Hastert Urges GOP Conference to Focus on Campaigns, Not CODELs
With Election Day looming larger on the calendar, Speaker Dennis Hastert (R-Ill.) is imploring his colleagues to focus on campaigning rather than globetrotting.
At last week’s GOP Conference meeting, Hastert told the assembled Republican lawmakers that he would prefer they keep official trips abroad to a minimum.
The Speaker wants the Members to spend their time instead working to get themselves and their fellow Republicans re-elected in November.
Hastert “said that we need all the Members to re-look at CODELs and make sure that what they’re doing is important because keeping our majority is more important,” said a Republican leadership aide.
The aide added that Hastert makes a similar pitch during most election years, but in 2004 the issue of Congressional delegations may take on an added significance because of the ongoing war in Iraq.
That and the increased prominence of foreign policy issues in general this year makes it more likely that lawmakers will seek to travel abroad — whether it’s to the Middle East or elsewhere.
Hastert himself has one CODEL planned in the near future.
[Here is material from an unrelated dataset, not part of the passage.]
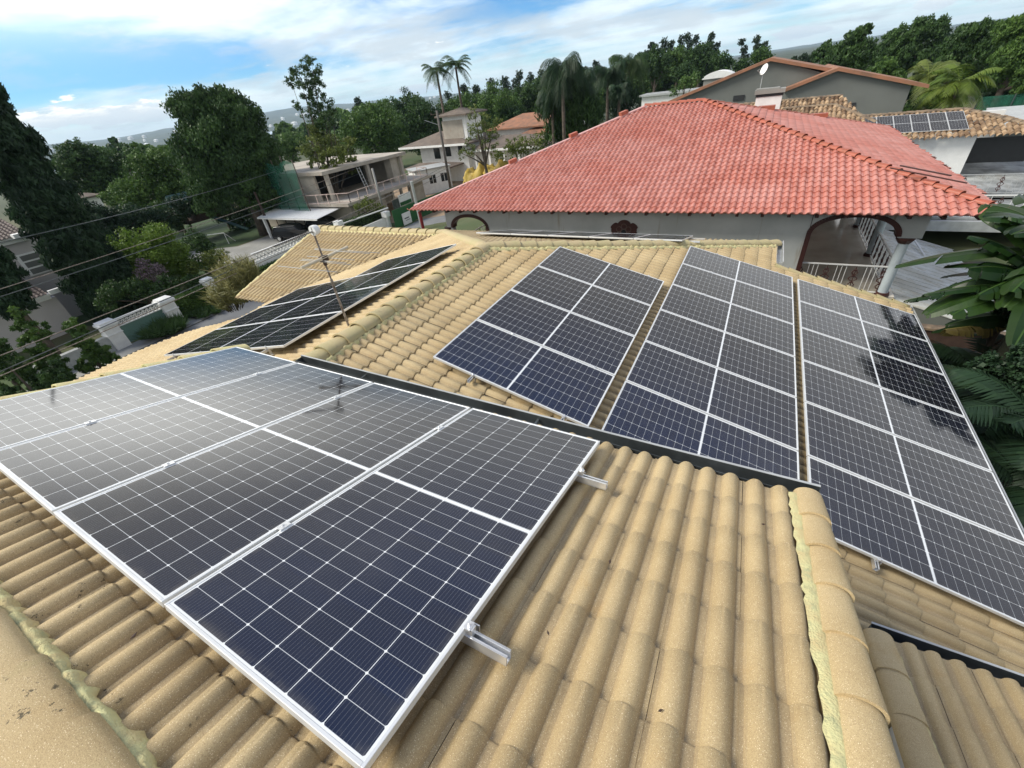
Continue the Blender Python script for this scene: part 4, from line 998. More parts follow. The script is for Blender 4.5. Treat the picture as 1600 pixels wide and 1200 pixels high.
caps('hip_capping', (12.3, 32.5, zN(32.5) + .04), (9.3, 35.6, zN(35.6) + .04), NH, w=.16, h=.10, L=.4, mat=MT_OLDCAP)
tiled('roof_slope', (-4.6, 36.4, -2.62), (1, 0, 0), dvec(.42, (0, -1)), 9.0, 2.2, [(-4.6, 34.2), (-4.6, 36.4), (3.6, 36.4), (4.6, 34.2)], MT_OLD, NH, .23, .38, prof_old, seg=6, per=1, step=.03, jit=.012)
tiled('roof_slope', (0.6, 35.0, -2.95), (1, 0, 0), dvec(.42, (0, -1)), 4.0, 2.0, [(.6, 33), (.6, 35.0), (3.2, 35.0), (4.9, 33)], MT_OLD, NH, .23, .38, prof_old, seg=6, per=1, step=.03, jit=.012)
caps('ridge_capping', (-4.6, 36.4, -2.60), (3.6, 36.4, -2.60), NH, w=.15, h=.09, L=.4, mat=MT_OLDCAP)
caps('ridge_capping', (.6, 35.0, -2.93), (3.2, 35.0, -2.93), NH, w=.15, h=.09, L=.4, mat=MT_OLDCAP)
caps('hip_capping', (3.2, 35.0, -2.93), (5.2, 33.2, -3.75), NH, w=.15, h=.09, L=.4, mat=MT_OLDCAP)
m = MB(); m.box((4.2, 32.9, -9), (9.6, 33.1, zN(32.9) - .1)); m.box((-4.4, 34.6, -9), (4.2, 34.8, -4)); m.box((9.5, 33.1, -9), (9.6, 38, zN(32.9) - .1)); m.box((-4.4, 37, -9), (11.5, 37.2, -4)); m.build('wall', [MT_WHITE], NH)
m = MB(); m.box((9.7, 34.0, -6.1), (12.2, 34.06, -4.9)); m.build('dark_porch', [MT_DARK], NH)
eN = V((0, -1, -so_)).normalized(); fN = V((1, 0, 0))
for i in range(7):
    u0 = 5.45 + (i - 2) * .755
    o = V((u0, 35.15, zN(35.15) + .14)); t = panel(o, eN, fN, '%s pale blue solar panel on the weathered tile roof far behind' % ['leftmost', 'second from left', 'third from left', 'middle', 'third from right', 'second from right', 'rightmost'][i], 'panels on the weathered tile roof')
    t.scale = (.93, .65, 1)
CH = T('white_chimney', 'stout white chimney with a dark band beside the satellite dish', 'chimney', (.0, 33.4, -5))
a = P(1180, 142, y=33); b_ = P(1228, 138, y=33)
m = MB(); xa, xb = a.x, b_.x; zt = a.z
m.box((xa + .12, 33, -5), (xb - .1, 33.9, zt - .34)); m.build('shaft', [MT_WHITE], CH)
m = MB(); m.box((xa + .08, 32.97, zt - .338), (xb - .06, 33.93, zt - .20)); m.build('dark_band', [MT_DARK], CH)
m = MB(); m.box((xa, 32.9, zt - .198), (xb, 34.0, zt)); m.box((xa + .05, 32.95, zt + .003), (xb - .3, 33.9, zt + .06)); m.build('cap_slab', [MT_PAVE], CH)
m = MB(); m.box((xa - .45, 32.8, zt - 1.0), (xa + .1, 33.6, zt - .92)); m.build('flashing', [MT_ORANGE], CH)
DS = T('satellite_dish', 'white satellite dish on a thin post above the chimney', 'satellite dish', (xa + .22, 33.5, zt + .06))
m = MB(); px_ = xa + .22; m.tube([(px_, 33.5, zt + .06), (px_, 33.5, zt + .85)], .02, 8); m.tube([(px_, 33.5, zt + .7), (px_ - .3, 33.2, zt + .95), (px_ - .2, 33.15, zt + 1.02)], .012, 6); m.build('post', [MT_GUTW], DS)
vv = []; ff = []; ax_ = V((-.75, -.55, .35)).normalized(); a1_ = ax_.orthogonal().normalized(); a2_ = ax_.cross(a1_); c0_ = V((px_ + .08, 33.45, zt + .95))
for i in range(6):
    for k in range(24):
        r = .28 * i / 5; t = 2 * math.pi * k / 24; vv.append(tuple(c0_ + a1_ * r * math.cos(t) + a2_ * r * math.sin(t) + ax_ * (.09 * (i / 5) ** 2)))
for i in range(5):
    for k in range(24): ff.append((i * 24 + k, i * 24 + (k + 1) % 24, (i + 1) * 24 + (k + 1) % 24, (i + 1) * 24 + k))
do = mesh_obj('dish', vv, ff, [MT_WHITE], DS, True); sm = do.modifiers.new('s', 'SOLIDIFY'); sm.thickness = .012
GH = T('grey_gable_house', 'large dark grey house with two low brown tiled gables', 'house', (1, 52, -9))
def gp(u, v_, y=46): p = P(u, v_, y=y); return (p.x, p.z)
m = MB()
A_ = [gp(1000, 178, 47.5), gp(1205, 93, 47.5), gp(1330, 125, 47.5), (gp(1330, 125, 47.5)[0], -9), (gp(1000, 178, 47.5)[0], -9)]
m.ylayer(A_, 47.5, 58); m.build('wall', [MT_GABLE], GH)
m = MB(); B_ = [gp(1215, 147), gp(1311, 109), gp(1424, 134), gp(1413, 177), (gp(1413, 177)[0], -9), (gp(1215, 147)[0], -9)]
B_[3] = (B_[2][0], B_[3][1]); m.ylayer(B_, 46, 57); m.build('front_wall', [MT_GABLE], GH)
def slopebar(m, a, b_, y0, y1, t=.22):
    (xa, za_), (xb, zb_) = a, b_
    m.ylayer([(xa, za_ - t), (xb, zb_ - t), (xb, zb_), (xa, za_)], y0, y1)
m = MB(); slopebar(m, gp(1030, 164, 47.2), gp(1205, 90, 47.2), 47.2, 58); slopebar(m, gp(1205, 90, 47.2), gp(1335, 113, 47.2), 47.2, 58)
slopebar(m, gp(1226, 139, 45.7), gp(1311, 105, 45.7), 45.7, 57); slopebar(m, gp(1311, 105, 45.7), gp(1453, 132, 45.7), 45.7, 57); m.build('roof', [MT_ORANGE], GH)
m = MB()
for q in ([(1146, 151), (1163, 147), (1162, 158), (1145, 160)], [(1305, 162), (1337, 159), (1334, 172), (1303, 173)]):
    pts = [gp(u, v_, 45.95 if q[0][0] > 1200 else 47.45) for u, v_ in q]; xs = [p[0] for p in pts]; zz = [p[1] for p in pts]; yy = 45.93 if q[0][0] > 1200 else 47.43
    m.box((min(xs), yy, min(zz) + .1), (max(xs), yy + .06, max(zz) - .05))
m.build('window', [MT_DARK], GH)
FB = T('far_white_building', 'long low white building seen between the pine trunks', 'building', (-14, 105, -9))
m = MB(); a = P(1003, 152, y=105); b_ = P(1060, 128, y=105); m.box((a.x, 105, -9), (b_.x + 3, 112, a.z)); m.build('wall', [MT_WHITE], FB)
m = MB(); m.box((a.x - .5, 104.5, a.z + .004), (b_.x + 3.4, 112, a.z + .35)); m.build('roof', [MT_GUTW], FB)
WB = T('white_dome_roof', 'small building with a pale rounded roof left of the grey gable', 'building', (-6, 85, -9))
a = P(1100, 122, y=85); b_ = P(1133, 117, y=85)
m = MB(); m.box((a.x, 85, -9), (b_.x + 1, 90, a.z - .2)); m.build('wall', [MT_PAVE], WB)
m = MB(); m.ylayer([(a.x - .3 + (b_.x + 1.6 - a.x) * k / 12, a.z - .2 + .9 * math.sin(math.pi * k / 12) ** .6) for k in range(13)], 84.8, 90); m.build('roof', [MT_WHITE], WB)
GF = T('green_court_fence', 'dark green mesh fence along the far right court', 'fence', (22, 66, -9))
m = MB(); a = P(1530, 152, y=66); b_ = P(1640, 148, y=66); m.box((a.x, 66, -9), (b_.x + 12, 66.1, a.z)); m.build('mesh_panel', [MT_NET], GF)
m = MB()
for i in range(8): x_ = a.x + i * 2.6; m.bar((x_, 65.95, -9), (x_, 65.95, a.z + .1), .08, .08)
m.build('post', [MT_STEEL], GF)
SR = T('grey_shed', 'pale grey sheet roof at the right edge beyond the weathered tile roof', 'shed', (17, 44, -9))
a = P(1530, 185, y=44); b_ = P(1600, 176, y=44)
m = MB(); m.slab([(a.x, 42, a.z - .25), (b_.x + 6, 42, a.z - .2), (b_.x + 6, 47, b_.z + .15), (a.x + 1, 47, b_.z + .1)], .08); m.build('roof', [MT_GUTW], SR)
m = MB(); m.box((a.x + 1.2, 42.6, -9), (b_.x + 5.6, 46.5, a.z - .35)); m.build('wall', [MT_GABLE], SR)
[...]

In June, he will travel to France to attend ceremonies marking the 60th anniversary of the Normandy invasion.
Next month, Rep. Henry Hyde (R-Ill.) will lead several Members on a weeklong trip to Dublin and Budapest.
In January, Hastert led a delegation of 10 lawmakers who travelled to Brazil, Uruguay, Argentina and Chile.
That same month, Rep. John Sullivan (R-Okla.) visited Great Britain, while four other lawmakers went to China.
CORRECTION: Rep. John Sullivan (R-Okla.) did not visit Great Britain. A foreign travel expenditure report noted that the “Hon. John V. Sullivan” went on an official trip to Great Britain. That Sullivan is the House Deputy Parliamentarian.